One who takes a dimmer view - or who is perhaps less shy about voicing it publicly - is Rena Steinzor, president of the Center for Progressive Reform and a professor at the University of Maryland School of Law.
Steinzor, in a post to the center's blog, contends that Cardin gave away too much in haggling with Sen. James Inhofe, R-Okla., to gain concessions for farmers in the bay watershed. She calls the resulting compromise "deeply flawed" and "an inexplicable throwback" that gives the Environmental Protection Agency no stronger authority to impose "total maximum daily loads," commonly known as "pollution diets," on the states and communities that drain into the bay and its tributaries.
Cardin spokeswoman Sue Walitsky countered that the legislation still "explicitly recognizes" EPA's authority to set pollution diets for the bay and all the tributaries. And among other things, it also imposes for the first time a drop-dead deadline on having all the needed cleanup actions in place by 2025. Even with revisions, Walitsky contends the bill "represents a huge step forwrard for restoration efforts."
"If indiividuals take the time to review the reported bill carefully, we think that they will agree," Cardin's spokeswoman concluded.
Of course, strong or not, to do anything the bill has to pass both Senate and House. That remains very much up in the air this election year. To follow the bill, and see the revised text when it's available, go here.
(AP photo)







Comments
Why would some "Just say NO" Republican from so far away find the need to create problems and water down our Chesapeake Bay clean-up efforts?
TW: Good question. As I pointed out in earlier blog post about the Cardin bill, the American Farm Bureau and other ag interests are worried it will set a national precedent for federal water pollution law and policy. So they opposed it, fearing it would expand federal authority over the runoff from their fields and animal areas. That's no doubt what got Sen. Inhofe's attention.
Posted by: Michael Shiflet | July 8, 2010 3:57 PM
Well if you believe that Bay clean-up is a federal issue, you will have to deal with Senators from other States. What an asinine question....

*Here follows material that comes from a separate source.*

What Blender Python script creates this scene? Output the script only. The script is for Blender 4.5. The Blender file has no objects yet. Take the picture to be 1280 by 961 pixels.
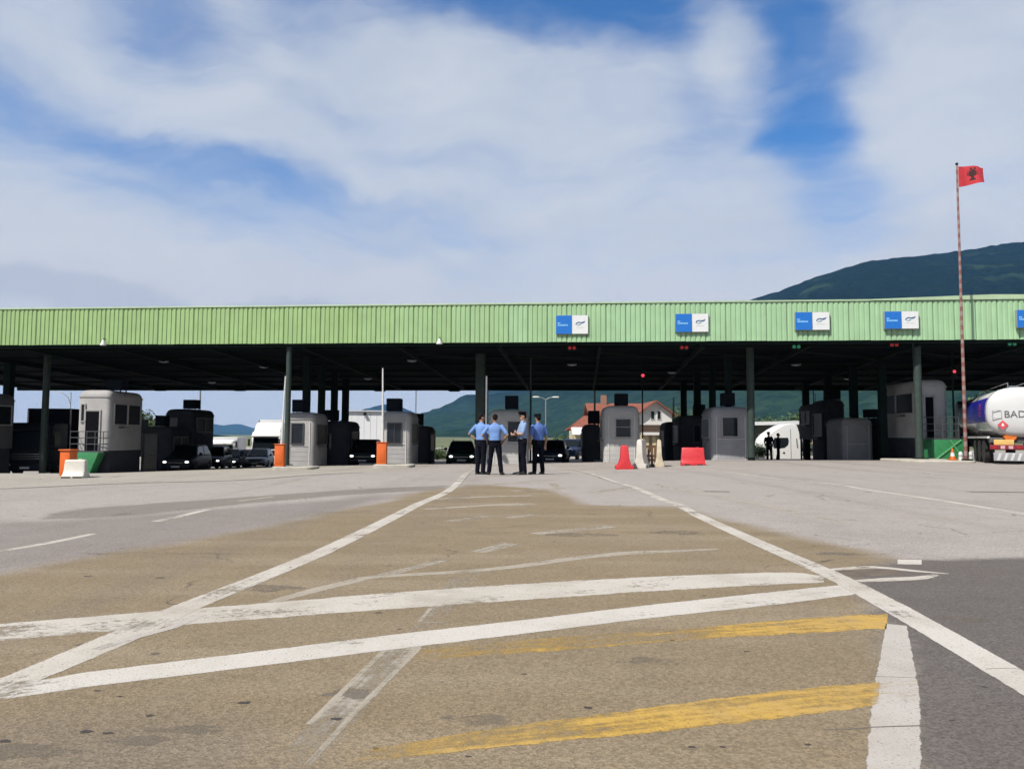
import bpy, bmesh, math, random
from mathutils import Vector, Matrix, Euler, noise as mnoise
from mathutils.bvhtree import BVHTree

random.seed(7)
SC = bpy.context.scene
COL = SC.collection
R = math.radians

# ------------------------------------------------------------------ camera
FPX, CX, CY = 961.0, 640.0, 480.5          # focal length and centre, in pixels of a 1280 wide picture
CAM_H = 1.10
PITCH = math.atan2(545.0 - CY, FPX)
ROLL = R(0.31)
_F = Vector((0, math.cos(PITCH), math.sin(PITCH)))
_U = Vector((0, -math.sin(PITCH), math.cos(PITCH)))
_R = Vector((1, 0, 0))
CR = _R * math.cos(ROLL) + _U * math.sin(ROLL)
CU = _U * math.cos(ROLL) - _R * math.sin(ROLL)
CAMLOC = Vector((0, 0, CAM_H))
cam_data = bpy.data.cameras.new('camera')
cam_data.sensor_width = 36.0
cam_data.lens = 36.0 * FPX / 1280.0
cam_data.clip_start = 0.05
cam_data.clip_end = 60000
cam = bpy.data.objects.new('camera', cam_data)
M4 = Matrix((CR, CU, -_F)).transposed().to_4x4()
M4.translation = CAMLOC
cam.matrix_world = M4
COL.objects.link(cam)
SC.camera = cam


def ray(px, py):
    return (_F + CR * ((px - CX) / FPX) + CU * ((CY - py) / FPX)).normalized()


def P(px, py, y):
    """the world point seen at this pixel of the photograph at distance y"""
    d = ray(px, py)
    return CAMLOC + d * (y / d.y)


# ------------------------------------------------------------------ sky, sun, exposure
SUN = Vector((-0.45, -0.47, 0.80)).normalized()
world = bpy.data.worlds.new('World')
SC.world = world
world.use_nodes = True
wn, wl = world.node_tree.nodes, world.node_tree.links
wn.clear()
SKY_STRENGTH = 0.08


def wnode(t, **kw):
    n = wn.new(t)
    for k, v in kw.items():
        setattr(n, k, v)
    return n


def wmath(op, a, b=None, clamp=False):
    n = wnode('ShaderNodeMath', operation=op, use_clamp=clamp)
    for i, v in enumerate((a, b)):
        if v is None:
            continue
        if isinstance(v, (int, float)):
            n.inputs[i].default_value = v
        else:
            wl.new(v, n.inputs[i])
    return n.outputs[0]


w_out = wnode('ShaderNodeOutputWorld')
w_bg = wnode('ShaderNodeBackground')
w_bg.inputs['Strength'].default_value = SKY_STRENGTH
w_sky = wnode('ShaderNodeTexSky', sky_type='NISHITA')
w_sky.sun_disc = False
w_sky.sun_elevation = math.asin(SUN.z)
w_sky.sun_rotation = math.atan2(SUN.x, SUN.y)
w_sky.air_density = 1.0
w_sky.dust_density = 0.6
w_sky.ozone_density = 2.0
w_tc = wnode('ShaderNodeTexCoord')
# wind-drawn wobble of the cloud edges
w_map = wnode('ShaderNodeMapping')
w_map.inputs['Scale'].default_value = (1.0, 1.0, 1.7)
wl.new(w_tc.outputs['Generated'], w_map.inputs['Vector'])
w_warp = wnode('ShaderNodeTexNoise')
w_warp.inputs['Scale'].default_value = 4.5
w_warp.inputs['Detail'].default_value = 5
wl.new(w_map.outputs[0], w_warp.inputs['Vector'])
w_sub = wnode('ShaderNodeVectorMath', operation='SUBTRACT')
wl.new(w_warp.outputs['Color'], w_sub.inputs[0])
w_sub.inputs[1].default_value = (0.5, 0.5, 0.5)
w_scl = wnode('ShaderNodeVectorMath', operation='SCALE')
w_scl.inputs['Scale'].default_value = 0.16
wl.new(w_sub.outputs[0], w_scl.inputs[0])
w_add = wnode('ShaderNodeVectorMath', operation='ADD')
wl.new(w_tc.outputs['Generated'], w_add.inputs[0])
wl.new(w_scl.outputs[0], w_add.inputs[1])
VEC = w_add.outputs[0]
w_map2 = wnode('ShaderNodeMapping')
w_map2.inputs['Scale'].default_value = (1.0, 1.0, 2.3)
w_map2.inputs['Rotation'].default_value = (0, R(-14), 0)
wl.new(VEC, w_map2.inputs['Vector'])
w_n1 = wnode('ShaderNodeTexNoise')
w_n1.inputs['Scale'].default_value = 2.6
w_n1.inputs['Detail'].default_value = 6
w_n1.inputs['Roughness'].default_value = 0.58
wl.new(w_map2.outputs[0], w_n1.inputs['Vector'])


def blob(px, py, rx, ry, ang, inner=0.15):
    """1 inside an ellipse of sky round a direction, 0 outside, soft between"""
    c = ray(px, py)
    e1 = c.cross(Vector((0, 0, 1))).normalized()
    e2 = e1.cross(c).normalized()
    ca, sa = math.cos(R(ang)), math.sin(R(ang))
    a1 = e1 * ca - e2 * sa
    a2 = e2 * ca + e1 * sa
    m = Matrix((a1, c, a2)).transposed()
    mp = wnode('ShaderNodeMapping', vector_type='TEXTURE')
    mp.inputs['Location'].default_value = c
    mp.inputs['Rotation'].default_value = m.to_euler()
    mp.inputs['Scale'].default_value = (rx / FPX, 0.6, ry / FPX)
    wl.new(VEC, mp.inputs['Vector'])
    ln = wnode('ShaderNodeVectorMath', operation='LENGTH')
    wl.new(mp.outputs[0], ln.inputs[0])
    mr = wnode('ShaderNodeMapRange', interpolation_type='SMOOTHSTEP')
    mr.inputs['From Min'].default_value = inner
    mr.inputs['From Max'].default_value = 1.0
    mr.inputs['To Min'].default_value = 1.0
    mr.inputs['To Max'].default_value = 0.0
    wl.new(ln.outputs['Value'], mr.inputs['Value'])
    return mr.outputs[0]


dens = wmath('ADD', wmath('MULTIPLY', wmath('SUBTRACT', w_n1.outputs['Fac'], 0.5), 1.25), 0.88)
for (px, py, rx, ry, ang, amt) in (
        (980, 50, 90, 170, -12, 0.78), (1015, 165, 80, 62, 20, 0.56), (800, 5, 160, 80, 8, 0.85), (600, -12, 170, 80, 4, 0.85),
        (235, 208, 400, 36, 17, 0.32), (470, 265, 280, 34, 13, 0.24), (120, 190, 210, 80, 14, 0.18), (300, 288, 160, 28, 14, 0.16),
        (190, 15, 110, 80, 25, 0.50), (370, -5, 110, 60, 0, 0.45), (1045, 262, 100, 90, 10, 0.48),
        (890, 150, 100, 90, 0, 0.28), (640, -260, 900, 180, 0, 0.35)):
    dens = wmath('SUBTRACT', dens, wmath('MULTIPLY', blob(px, py, rx, ry, ang), amt))
for (px, py, rx, ry, ang, amt) in ((905, 60, 55, 90, -10, 0.40), (640, 150, 260, 110, 8, 0.2), (1190, 150, 170, 140, 0, 0.22), (100, 330, 330, 60, 4, 0.25),
                                   (330, 160, 320, 60, 17, 0.24)):
    dens = wmath('ADD', dens, wmath('MULTIPLY', blob(px, py, rx, ry, ang), amt))
# wind-combed cirrus fibres
w_map3 = wnode('ShaderNodeMapping')
w_map3.inputs['Scale'].default_value = (2.2, 2.2, 11.0)
w_map3.inputs['Rotation'].default_value = (0, R(-17), 0)
wl.new(VEC, w_map3.inputs['Vector'])
w_n3 = wnode('ShaderNodeTexNoise')
w_n3.inputs['Scale'].default_value = 2.4
w_n3.inputs['Detail'].default_value = 6
w_n3.inputs['Roughness'].default_value = 0.62
wl.new(w_map3.outputs[0], w_n3.inputs['Vector'])
dens = wmath('ADD', dens, wmath('MULTIPLY', wmath('SUBTRACT', w_n3.outputs['Fac'], 0.5), 0.75))
w_z = wnode('ShaderNodeSeparateXYZ')
wl.new(w_tc.outputs['Generated'], w_z.inputs[0])
w_low = wnode('ShaderNodeMapRange', interpolation_type='SMOOTHSTEP')
w_low.inputs['From Min'].default_value = 0.02
w_low.inputs['From Max'].default_value = 0.36
w_low.inputs['To Min'].default_value = 0.55
w_low.inputs['To Max'].default_value = 0.0
wl.new(w_z.outputs[2], w_low.inputs['Value'])
dens = wmath('ADD', dens, w_low.outputs[0])
w_cov = wnode('ShaderNodeMapRange', interpolation_type='SMOOTHSTEP')
w_cov.inputs['From Min'].default_value = -0.12
w_cov.inputs['From Max'].default_value = 1.28
w_cov.inputs['To Max'].default_value = 0.95
wl.new(dens, w_cov.inputs['Value'])
# sky a little deeper blue than the raw model, cloud white-grey
w_tint = wnode('ShaderNodeMix', data_type='RGBA', blend_type='MULTIPLY')
w_tint.inputs['Factor'].default_value = 1.0
wl.new(w_sky.outputs[0], w_tint.inputs['A'])
w_tint.inputs['B'].default_value = (0.40, 0.82, 1.22, 1)
# low bank of greyer cloud over the hills
bank = wmath('MAXIMUM', blob(110, 385, 190, 32, 2, 0.55), blob(330, 392, 170, 24, 2, 0.55))
w_cc = wnode('ShaderNodeMix', data_type='RGBA')
w_cc.inputs['A'].default_value = (0.425 / SKY_STRENGTH, 0.450 / SKY_STRENGTH, 0.490 / SKY_STRENGTH, 1)
w_cc.inputs['B'].default_value = (0.335 / SKY_STRENGTH, 0.375 / SKY_STRENGTH, 0.445 / SKY_STRENGTH, 1)
w_n2 = wnode('ShaderNodeTexNoise')
w_n2.inputs['Scale'].default_value = 5.5
w_n2.inputs['Detail'].default_value = 5
wl.new(w_map2.outputs[0], w_n2.inputs['Vector'])
w_tone = wnode('ShaderNodeMapRange', interpolation_type='SMOOTHSTEP')
w_tone.inputs['From Min'].default_value = 0.38
w_tone.inputs['From Max'].default_value = 0.68
w_tone.inputs['To Max'].default_value = 0.55
wl.new(w_n2.outputs['Fac'], w_tone.inputs['Value'])
wl.new(w_tone.outputs[0], w_cc.inputs['Factor'])
w_ch = wnode('ShaderNodeMix', data_type='RGBA')
wl.new(wmath('MULTIPLY', w_low.outputs[0], 1.5, True), w_ch.inputs['Factor'])
wl.new(w_cc.outputs['Result'], w_ch.inputs['A'])
w_ch.inputs['B'].default_value = (0.460 / SKY_STRENGTH, 0.440 / SKY_STRENGTH, 0.425 / SKY_STRENGTH, 1)
w_bk = wnode('ShaderNodeMix', data_type='RGBA')
wl.new(wmath('MULTIPLY', bank, 0.55), w_bk.inputs['Factor'])
wl.new(w_ch.outputs['Result'], w_bk.inputs['A'])
w_bk.inputs['B'].default_value = (0.315 / SKY_STRENGTH, 0.325 / SKY_STRENGTH, 0.375 / SKY_STRENGTH, 1)
w_mix = wnode('ShaderNodeMix', data_type='RGBA')
wl.new(w_cov.outputs[0], w_mix.inputs['Factor'])
wl.new(w_tint.outputs['Result'], w_mix.inputs['A'])
wl.new(w_bk.outputs['Result'], w_mix.inputs['B'])
wl.new(w_mix.outputs['Result'], w_bg.inputs['Color'])
wl.new(w_bg.outputs[0], w_out.inputs['Surface'])

world.cycles.sampling_method = 'MANUAL'
world.cycles.sample_map_resolution = 256
sun_data = bpy.data.lights.new('sun', 'SUN')
sun_data.energy = 5.0
sun_data.angle = R(0.7)
sun_data.color = (1.0, 0.95, 0.87)
sun = bpy.data.objects.new('sun', sun_data)
sun.rotation_euler = SUN.to_track_quat('Z', 'Y').to_euler()
sun.location = (0, 0, 60)
COL.objects.link(sun)

vs = SC.view_settings
vs.view_transform = 'Standard'
vs.look = 'None'
vs.exposure = 0.6
vs.gamma = 1.0
vs.use_curve_mapping = False
SC.cycles.max_bounces = 6
SC.cycles.diffuse_bounces = 3
SC.cycles.glossy_bounces = 3
SC.cycles.volume_bounces = 0
SC.cycles.transparent_max_bounces = 12
SC.cycles.use_adaptive_sampling = True
SC.cycles.adaptive_threshold = 0.03
SC.cycles.use_denoising = True
SC.cycles.sample_clamp_indirect = 8.0


# ------------------------------------------------------------------ materials
MATS = {}
K = 0.69                                   # paint and ground colours are as bright as the sun and exposure above ask for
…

Ok.. also maybe Sen. Inhofe is saving Governor O'Malley's bacon. The Governor has already written to the EPA objecting to the very agricultural requirements that were originally in Sen Cardin's Bill, that is any EPA regulations more stringent than exist in the nation as a whole.
The Bill is a bureacratic disaster in waiting... Just what Maryland needs in a bad economy. Looking at the coming disaster that are TMDLs... maybe the rest of the Senate understands that the Bay isjust the first place this arcane approach is being applied.
Posted by: JIm Noonan | July 8, 2010 10:32 PM
Based on early analysis that I have been able to review, this bill should be defeated as it is worse then if we do nothing.
It codifies once again the disasterous regulatory exemption for agricultural runoff contained in the Clean Water Act.
The Cardin bill further defies logic by specifically prohibiting EPA from regulating farm pollution in case the states don't regulate it either.
This is the perfect win for the Farm Bureau and their apologists who will only accept pollution reduction from urban and suburban point sources, which are the most expensive for additional remediation, and that alone will not achieve required nutrient and sediment reductions to "save the bay."